History

A Quick History of Antique Samplers

“The decorative functional objects women made often spoke in a secret language, bore a covert imagery. When we read these images in needlework, in paintings, in quilts, rugs, and scrapbooks, we sometimes find a cry for help, sometimes an allusion to a secret political alignment, sometimes a moving symbol about the relationships between men and women”

Miriam Schapiro, Miriam Schapiro: Femmages, 1971 - 1985

Why Are Antique Samplers Important Today?

An expertly crafted antique sampler is more than just a gorgeous objet d’art – it is also a revealing historical artifact with a message from its creator blazing through the ages. In times when young girls and women were so often unable to express themselves naturally due to the restrictions of the societies they lived in, the careful needlework on a sampler was an artistic way for them to fully express their identity and assert their true selves in a world which frowned upon such unfeminine behavior.

This makes antique samplers a fascinating subject! Each sampler is a world of its own when the form, style, and references can reveal something about the creator and their life. Often, not just their own life, but also the lives of those around them. As such, they go beyond just interesting historical artifacts and become significant, giving historians a rich primary source of information about the culture and times in which the antique sampler creator lived.

What Are Antique Samplers and Who Made Them?

Samplers are the needlework world’s equivalent of a notebook. Just as you might write something down to remember later, a sampler is a simple way to remember and practice a new needlework pattern.

Antique samplers were typically square or rectangular and made from linen, wool, or silk and embroidered with patterns and motifs using silk thread.

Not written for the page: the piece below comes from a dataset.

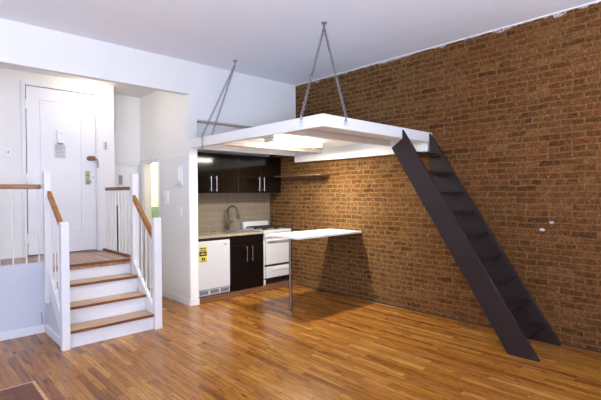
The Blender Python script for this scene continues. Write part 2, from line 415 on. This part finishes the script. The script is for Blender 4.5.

These antique samplers typically belonged to young girls of all socioeconomic classes undergoing domestic education, though there are rarer examples from young boys, many of whom lived with the schoolmistress who taught the girls, or from adult women.

Why Did So Many Girls Make Antique Samplers?

Beyond the obvious benefits of learning practical stitchery, samplers were part of a girl’s formal education in what was known as the ‘genteel arts,’ in turn a part of their domestic education.

Samplers made by younger girls are often simple ones, featuring alphabet work as they learned the basics of cross stitch, needlepoint, and other embroidery patterns. As the girls get older, the complexity of the antique samplers increases. While an alphabet may still be present, a canvas may also feature designs, motifs, and sayings.

In many families, these complex samplers were a source of pride, often framed in strategic locations at the family home; a showcase. More than just art, they also indicated their daughter’s skills to potential suitors. In the pre-industrial age, this skill meant new clothes could be made, holes in old clothes could be fixed, and, if all else failed in life, their family home could at least be decorated with beautiful, embroidered art!

When Were Antique Samplers First Made – And Why Did They Stop Making Them?

The first samplers that still exist today come from the Middle Ages. Known as examplars, these were needlework samplers created simply to record new patterns. By the end of the medieval period (1500s), samplers were a common practice across England and Europe.

Their popularity ensured that samplers made the hazardous cross-Atlantic journey with the colonizers; in a new world where self-sufficiency was even more of a necessity than the old, sewing was an important skill within the community. 

As the new world developed, so did its needs. After 1850, women’s education in the United States had formalized, broadening its horizons at the same time. Girls and young women now received a more comprehensive education beyond the ‘genteel arts’ of embroidery and needlecraft. While these two skills were still taught, the focus had moved on, toward painting and drawing.

By the turn of the century, it was not just the Victorian era that was drawing to a close; the creation of samplers was also in steep decline as women turned to Berlin wool work (chemically dyed wools on heavy linen canvas). This new form of embroidery was easier to work with, and the now-obsolete art of sampler-making fell into obscurity with few women continuing the tradition as their voices increasingly joined the public sphere.